Indeed, some PCTs such as Rotherham and Eastern and Coastal Kent are already assuming there will be zero cash inflation on their acute tariff spend by 2011-12.

Let’s hope we don’t need to wait until next year’s operating framework to find out what the plan is.

In the mean time, a general election is in the mix and the scramble is on to identify public sector waste – witness the Taxpayers’ Alliance’s campaign against so called public sector “non-jobs”. Included amongst the apparently extraneous public sector posts are those concerned with increasing breast feeding, child dental health and falls prevention for elderly people. Now, there’s a tried-and-tested method for making short-term public spending savings we can all be confident in…

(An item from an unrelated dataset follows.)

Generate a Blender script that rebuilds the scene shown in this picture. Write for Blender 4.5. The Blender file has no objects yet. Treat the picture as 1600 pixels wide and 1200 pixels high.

*** update: 16:00 April 21 ***

The Treasury has now published its operating efficiency programme report, which says that the following savings can be made “a year” compared to 2007-08:

£4bn out of the £18bn public sector back office spend (a 22 per cent cut)

£3.2bn out of the £16bn IT spend (a cut of a fifth)

£6.1bn out of the £89bn spent on procurement (a six per cent saving)

£1.5bn out of the £25bn cost of running the estate (a six per cent saving).

Although the Treasury describes these as “annual savings” the figure appears to refer simply to the 2007-08 benchmark year, which implies the year-on-year cuts will be more modest.

The report explains that the £5bn in planned spending cuts for 2010-11 has now been extended to £6bn. And it says a further £5bn in “additional savings” will be found in 2011-12. The report says the annual saving made will be £9bn by 2013-14, but if that is based on the 2007-08 benchmark that would mean that only £4bn of the 2013-14 target will be new.